MEDIAACEH.CO, Myanmar – Pemimpin Myanmar Aung San Suu Kyi akan membuka pembicaraan baru dengan beberapa kelompok etnis di negaranya, Rabu (24/5).
Pembicaraan dilakukan dalam rangka membangkitkan kembali proses perdamaian yang tersendat setelah serangkaian pertempuran parah dengan pemberontak mewarnai setahun pertama masa jabatan pemenang Nobel itu.
Konferensi dilakukan di tengah ketegangan antara kelompok etnis bersenjata, militer dan Suu Kyi. Sejauh ini, masih belum ada tanda-tanda kelompok baru manapun mengikuti kesepakatan gencatan senjata yang dinegosiasi oleh pemerintahan sebelumnya.
Suu Kyi telah menyatakan perdamaian antara semua pihak yang bertikai adalah salah satu prioritas utamanya. Ia memandang hal tersebut sebagai kunci untuk membuka potensi negeri kaya sumber daya itu dan menjamin kebutuhan dasar untuk lebih dari 50 juta warganya.
Di antara isu-isu yang ada dalam agenda kali ini adalah kemungkinan negara-negara bagian di Myanmar untuk menyusun konstitusi dan status keagamaan masing-masing.
Beberapa saat sebelum konferensi, media setempat meporkan sejumlah kelompok yang belakangan bentrok dengan pasukan pemerintah telah memastikan akan hadir dalam negosiasi. Sebelumnya, kehadiran mereka masih menjadi tanda tanya.
“Kecil kemungkinan bagi kelompok baru manapun untuk menandatangani NCA, tapi mereka akan mendiskusikan serangkaian potensi poin-poin konsensus,” kata analis berbasis di Yangon sekaligus mantan diplomat Perserikatan Bangsa-Bangsa, Richard Horsey, kepada Reuters.

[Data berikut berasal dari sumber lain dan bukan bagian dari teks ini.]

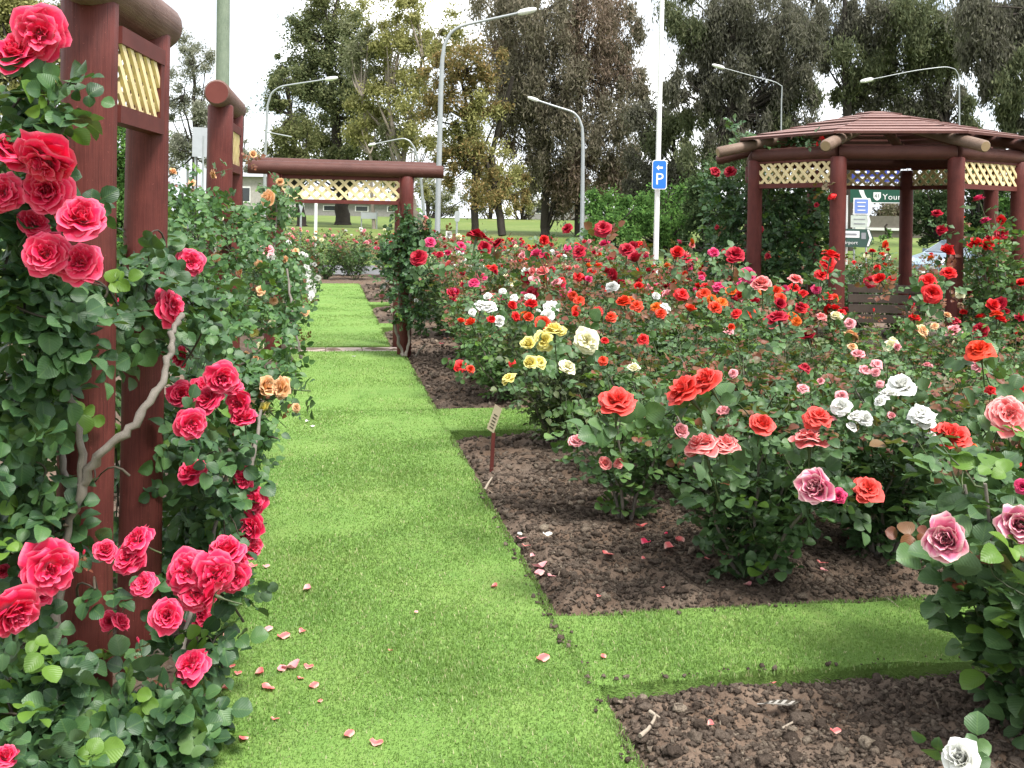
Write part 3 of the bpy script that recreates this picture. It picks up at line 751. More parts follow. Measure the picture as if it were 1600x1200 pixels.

NCA adalah Kesepakatan Gencatan Senjata Nasional yang dinegosiasi oleh pemerintah quasi-sipil transisional setelah akhir masa pemerintahan Junta pada 2011.

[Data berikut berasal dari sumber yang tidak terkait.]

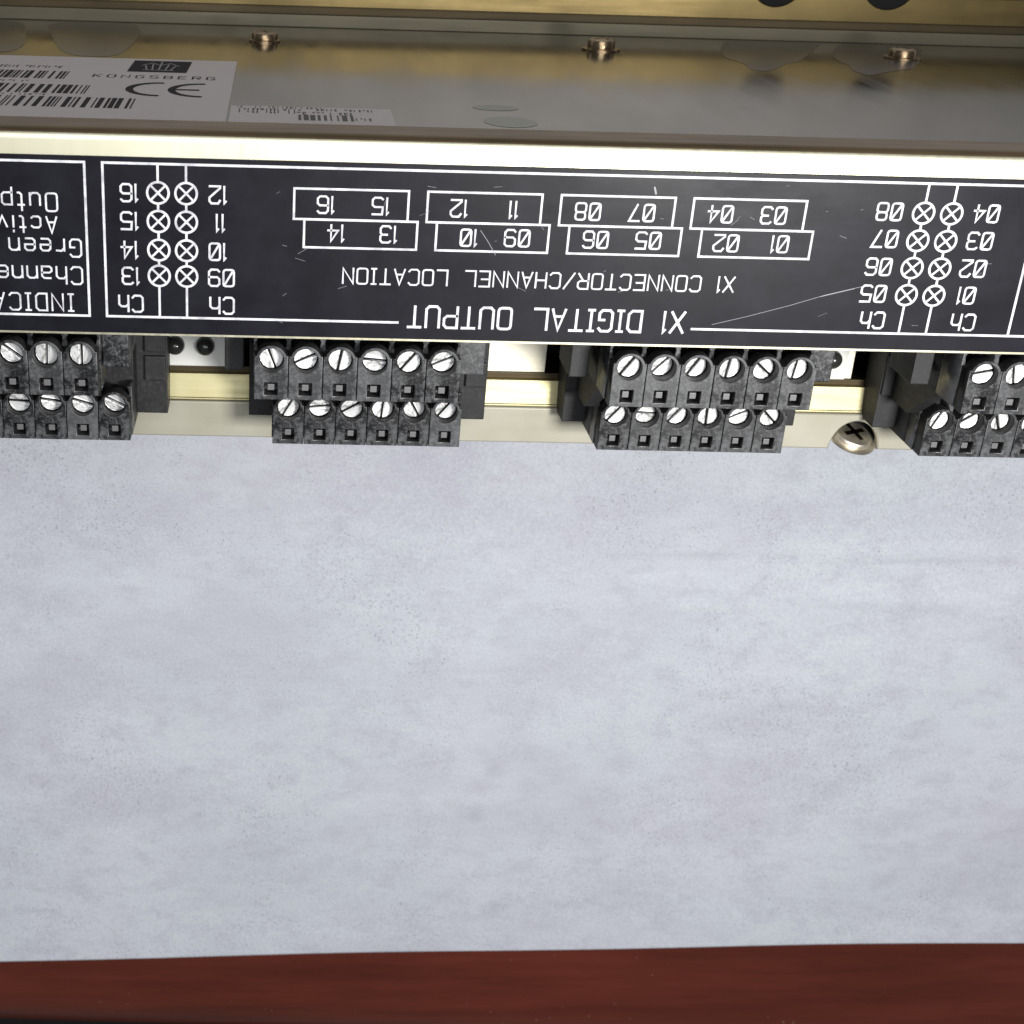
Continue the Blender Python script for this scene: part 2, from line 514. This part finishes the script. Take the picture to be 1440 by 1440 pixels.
def table():
    root = empty('table', (40, YT, -60))
    tag(root, 'red-brown lacquered wooden table under the pale paper, its near edge rounding away', 'table')
    bm = bmesh.new()
    R = R_EDGE
    sec = [(700, 0)]                                       # (z, y below the surface)
    for k in range(0, 25):
        a = math.radians(90 * k / 24)
        sec.append((-R * math.sin(a), R - R * math.cos(a)))
    sec += [(-R, 70), (700, 70)]
    ends = []
    for x in (-500, 700):
        ends.append([bm.verts.new(((x - 40) * MM, y * MM, ((q + edge_z(x) if q < 1 else q) + 60) * MM)) for q, y in sec])
    a, b = ends
    n = len(sec)
    for i in range(n):
        j = (i + 1) % n
        bm.faces.new((a[i], a[j], b[j], b[i]))
    bm.faces.new(a); bm.faces.new(b[::-1])
    new_obj('table_top', finish(bm, 'table_top', 0, smooth=True, sub_angle=40), table_mat, root)
table()
fl = box('floor', -3000, 3000, 700, 710, -3000, 3000, Mat('dark_floor', (0.02, 0.018, 0.016), 0.8).m, None, 0)
fl.matrix_world = FRAME
fl['kind'] = 'structure'

def paper():
    root = empty('paper_sheet', (40, YT, -60))
    tag(root, 'large grey-white sheet of packing paper laid flat on the table under the module', 'paper')
    bm = bmesh.new()
    NX, NY = 240, 260
    rnd = random.Random(3)
    waves = [(rnd.uniform(.015, .07), rnd.uniform(0, 3.14), rnd.uniform(0, 6.28), rnd.uniform(.01, .04)) for _ in range(16)]
    def near_edge(x):                                      # near edge of the sheet, slightly bowed
        return -205.3 + 0.050 * (x + 76) - 0.00005 * (x + 76) * (x + 76) + .15 * math.sin(x * .045)
    grid = []
    for j in range(NY + 1):
        row = []
        for i in range(NX + 1):
            x = -330 + 760 * i / NX
            q0 = near_edge(x)
            q = q0 + (420 - q0) * (j / NY) ** 1.3
            h = sum(am * math.sin(w * (x * math.cos(d) + q * math.sin(d)) + p) for w, d, p, am in waves)
            # two low creases running across the right half
            for zc, sl, am, wd in ((-66.5, -.012, 1.4, 0.8), (-77, -.07, .5, 1.3), (-84, .05, .35, 1.5)):
                u = q - (zc + sl * (x - 100))
                h += am * math.exp(-(u / wd) ** 2) * (1 / (1 + math.exp(-(x - 70) / 9)))
            lift = 0.7 * math.exp(-((q - q0) / 10.0) ** 2) * (0.7 + 0.3 * math.sin(x * 0.021))
            flat = 0.0 if q > 10 else min(1.0, (10 - q) / 20)
            row.append(bm.verts.new(((x - 40) * MM, -(0.12 + max(0, .3 + h) * flat + lift - drop(x, q)) * MM, (q + 60) * MM)))
        grid.append(row)
    for j in range(NY):
        for i in range(NX):
            bm.faces.new((grid[j][i], grid[j + 1][i], grid[j + 1][i + 1], grid[j][i + 1]))
    bmesh.ops.recalc_face_normals(bm, faces=bm.faces)
    for f in bm.faces:
        f.smooth = True
    me = bpy.data.meshes.new('sheet'); bm.to_mesh(me); bm.free()
    o = new_obj('sheet', me, paper_mat, root)
    s = o.modifiers.new('thickness', 'SOLIDIFY')
    s.thickness = 0.0004; s.offset = 0
paper()

# ------------------------------------------------------------------ the module
XL, XR = -110, 190
CENTRES = [-40.9, 12.65, 65.85, 119.4]          # terminal connectors along X
module = empty('control_module', (0, 0, 0))
tag(module, 'long aluminium control module with black printed front panel, lying on its back on the paper', 'module')

Y1, Y2, Y3 = 33.4, 32.6, 30.9                   # recessed face, sloped strip, lower lip
zA = z(-38.0)

# front plate: bright lip folded back into the top flange
def front_plate():
    zt, zb, R = z(-37.65), z(-67.15), 1.6
    pts = [(0, zb)]
    for k in range(0, 9):
        a = math.radians(180 - 90 * k / 8)
        pts.append((R + R * math.cos(a), zt - R + R * math.sin(a)))
    pts += [(7.6, zt), (7.6, zt - 1.2)]
    for k in range(8, -1, -1):
        a = math.radians(180 - 90 * k / 8)
        pts.append((R + .1 + (R - 1.1) * math.cos(a) , zt - R - .1 + (R - 1.1) * math.sin(a)))
    pts += [(1.2, zb)]
    o = profile_x('front_plate', pts, XL, XR, lip_metal, module)
    o.data.materials.append(bend_reflection_metal)
    for p in o.data.polygons:
        if p.normal.z > 0.5 and p.center.z > (zt - 0.9) * MM:
            p.material_index = 1
    return o
front_plate()

# top plate with stickers and screws
box('top_plate', XL, XR, 7.62, 123.0, zA - 2, zA, top_metal, module, 0)
# cover body under the top plate, behind the front plate
box('inner_housing', XL + 1, XR - 1, 12, 122, zA - 16, zA - 2.05, cavity_mat, module, 0)

# printed overlay
overlay = box('front_panel', XL, XR, -0.35, -0.003, z(-66.75), z(-41.35), panel_mat, module, 0.08)
PY = -0.355
front = lambda u, v: (-u, PY, v)                # text is upside down: u runs against X, v against Z
def on_panel(u, v): return (u, PY, v)
def flipped(u, v): return (-u, PY, -v)

def strokes(name, lines, t, parent=overlay, mat=print_mat):
    ink = Ink(on_panel)
    for ln in lines:
        if len(ln) > 2 and ln[0] == ln[-1]:
            ink.line(ln[:-1], t, True)
        else:
            ink.line(ln, t)
    return ink.build(name, mat, parent)

def lettering(s, xc, zc, h, t, width=None, gap=0.24, start=None):
    """upside-down lettering centred on (xc, zc), or with its first letter starting at X = start"""
    ink = Ink(flipped)
    w = width or text_width(s, gap) * h
    u0 = -(start) if start is not None else -xc - w / 2
    write(ink, s, u0, -z(zc) - h / 2, h, t, gap, width)
    return ink.build('lettering', print_mat, overlay)

zt, zb = z(-42.2), z(-64.25)
strokes('border_line', [[(-130, zt), (-26.45, zt), (-26.45, zb), (-130, zb)]], 0.42)
strokes('border_line', [[(18.2, zb), (-23.95, zb), (-23.95, zt), (175, zt)], [(61.3, zb), (175, zb)]], 0.42)
strokes('border_line', [[(108.3, zb + .22), (108.3, zt - .22)]], 0.42)

Hn, Tn = 2.35, 0.34
rows = [(2.70, 18.75, -45.10, -49.40), (21.45, 37.55, -45.10, -49.40), (40.25, 56.40, -45.10, -49.40), (59.05, 75.10, -45.10, -49.40),
        (4.20, 20.20, -49.42, -53.42), (22.95, 38.95, -49.42, -53.42), (41.80, 57.85, -49.42, -53.42), (60.75, 76.70, -49.42, -53.42)]
for (a, b, c, d) in rows:
    strokes('location_box', [[(a, z(c)), (b, z(c)), (b, z(d)), (a, z(d)), (a, z(c))]], 0.38)
for s, xc, zc in [('16', 7.14, -47.3), ('15', 14.85, -47.3), ('12', 25.9, -47.35), ('11', 33.66, -47.35), ('08', 44.17, -47.35), ('07', 51.86, -47.35),
                  ('04', 63.02, -47.25), ('03', 70.66, -47.25), ('14', 8.69, -51.3), ('13', 16.16, -51.3), ('10', 27.6, -51.5), ('09', 34.5, -51.4),
                  ('06', 45.73, -51.35), ('05', 53.26, -51.3), ('02', 64.46, -51.4), ('01', 72.26, -51.35)]:
    lettering(s, xc, zc, Hn, Tn)
for s, xc, zc in [('16', -20.35, -46.3), ('15', -20.4, -50.25), ('14', -20.5, -54.4), ('13', -20.4, -58.2), ('Ch', -20.45, -62.3),
                  ('12', -8.0, -46.3), ('11', -7.6, -50.25), ('10', -8.0, -54.4), ('09', -7.45, -58.2), ('Ch', -7.35, -62.3),
                  ('08', 87.1, -46.3), ('07', 87.2, -50.2), ('06', 87.1, -54.3), ('05', 87.1, -58.3), ('Ch', 87.75, -62.3),
                  ('04', 101.0, -46.25), ('03', 101.0, -50.2), ('02', 100.9, -54.25), ('01', 100.85, -58.25), ('Ch', 101.2, -62.3)]:
    lettering(s, xc, zc, Hn + 0.05, Tn + 0.02)
lettering('X1 CONNECTOR/CHANNEL LOCATION', 38.25, -57.45, 2.25, 0.30, width=56.6)
lettering('X1 DIGITAL OUTPUT', 39.85, -63.3, 3.15, 0.46, width=40.4)
lettering('INDICATORS', 0, -62.35, 2.5, 0.32, start=-28.7, gap=0.30)
lettering('Channel', 0, -58.35, 2.5, 0.32, start=-27.3, gap=0.28)
lettering('Green', 0, -54.35, 2.5, 0.32, start=-27.3, gap=0.33)
lettering('Active', 0, -51.1, 2.3, 0.32, start=-30.6, gap=0.36)
lettering('Output', 0, -47.9, 2.5, 0.32, start=-30.4, gap=0.33)

def symbols(x, zs):
    edge = z(-42.2) - .2
    for k, zc in enumerate(zs):
        c, r = z(zc), 1.50
        ink = Ink(on_panel)
        ink.line([(x + r * math.cos(2 * math.pi * i / 36), c + r * math.sin(2 * math.pi * i / 36)) for i in range(36)], 0.40, True)
        d = (r - 0.12) * math.sqrt(.5)
        ink.line([(x - d, c - d), (x + d, c + d)], 0.36)
        ink.line([(x - d, c + d), (x + d, c - d)], 0.36)
        ink.build('lamp_symbol', print_mat, overlay)
        strokes('connecting_line', [[(x, edge), (x, c + r + .18)]], 0.40)
        edge = c - r - .18
    strokes('connecting_line', [[(x, edge), (x, z(-64.25) + .2)]], 0.40)
for x in (-16.33, -12.40):
    symbols(x, (-46.22, -50.25, -54.35, -58.1))
for x in (92.0, 96.05):
    symbols(x, (-46.4, -50.37, -54.37, -58.4))

def scratch(pts, t):
    ink = Ink(lambda u, v: (u, PY - 0.03, v))
    ink.line(pts, t)
    return ink.build('scratch', scratch_mat, overlay)
scratch([(64.2, z(-63.5)), (69, z(-62.2)), (75, z(-60.4)), (80, z(-58.7)), (85.5, z(-57.2))], 0.08)
scratch([(79.5, z(-58.9)), (84.2, z(-57.6))], 0.12)
scratch([(29.2, z(-50.4)), (30.4, z(-52.0)), (31.6, z(-53.9))], 0.10)
scratch([(53.2, z(-43.7)), (53.5, z(-44.6))], 0.32)
rn = random.Random(5)
for _ in range(34):
    x0 = rn.uniform(0, 104); z0 = z(rn.uniform(-65.5, -43)); L = rn.uniform(.3, 1.6); a = rn.gauss(0, .5)
    scratch([(x0, z0), (x0 + L * math.cos(a), z0 + L * math.sin(a))], rn.uniform(.03, .06))

# ---- recessed face, sloped strip and lower lip behind the connectors
cut = [(-90, -80)] + [(c - 18.7, c + 23.3) for c in CENTRES]
edges = [XL] + [v for c in cut[1:] for v in c] + [XR]
segs = [(edges[i], edges[i + 1]) for i in range(0, len(edges), 2)]
for a, b in segs:
    if b - a < 1: continue
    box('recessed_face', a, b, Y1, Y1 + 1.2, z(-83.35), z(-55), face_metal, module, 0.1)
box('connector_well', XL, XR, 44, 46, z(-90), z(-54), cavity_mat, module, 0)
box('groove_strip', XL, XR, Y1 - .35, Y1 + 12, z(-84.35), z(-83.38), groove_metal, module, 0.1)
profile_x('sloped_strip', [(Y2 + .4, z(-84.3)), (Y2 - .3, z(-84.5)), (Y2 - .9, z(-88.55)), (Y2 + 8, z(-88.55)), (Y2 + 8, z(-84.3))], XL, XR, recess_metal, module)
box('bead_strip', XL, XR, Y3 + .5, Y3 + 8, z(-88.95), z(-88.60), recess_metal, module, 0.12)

SCX = 102.4
def lower_lip():
    zt_, rx, rz = z(-89.0), 4.3, 5.2
    out = [(XL, 0.02), (XL, zt_), (XR, zt_), (XR, 0.02)]
    n = 20
    for k in range(n + 1):
        a = math.pi * k / n
        out.append((SCX + rx * math.cos(a), 0.02 + rz * math.sin(a)))
    me = outline_mesh('lower_lip', [out], Y3, Y3 + 1.4, 0.28)
    new_obj('lower_lip', me, lower_lip_metal, module)
    box('base_tray', XL + 1, XR - 1, Y3 + 4.6, 120, 0.05, z(-89.3), cavity_mat, module, 0)
lower_lip()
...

“Fakta bahwa lebih banyak kelompok yang menghadiri negosiasi ini adalah perkembangan positif,” ujarnya.
Kelompok etnis bersenjata selama ini mengeluhkan pendekatan Suu Kyi yang bersifat dari atas ke bawah, secara unilateral memaksakan agenda, kerap mengesampingkan atau salah mengartikan keluhan mereka dan bersikap terlalu dekat dengan militer.
Ketika Suu Kyi mengambil alih proses perdamaian tahun lalu, dia membubarkan pusat perdamaian yang dibuat oleh pemerintahan sebelumnya untuk memimpin pembicaraan dengan pemberontak. Beberapa pengamat mengatakan langkah itu telah menghambat pembentukan kepercayaan yang telah berlangsung selama bertahun-tahun.
“Mereka harus sering melakukan pertemuan informal. Dan para perantara perdamaian di antara kelompok-kelompok itu, saya pikir pemerintah harus mengakui mereka dan memperluas perannya,” kata Aung Thu Nyein, direktur pelatihan di Institute for Strategy and Policy, merujuk pada negosiator perdamaian informal.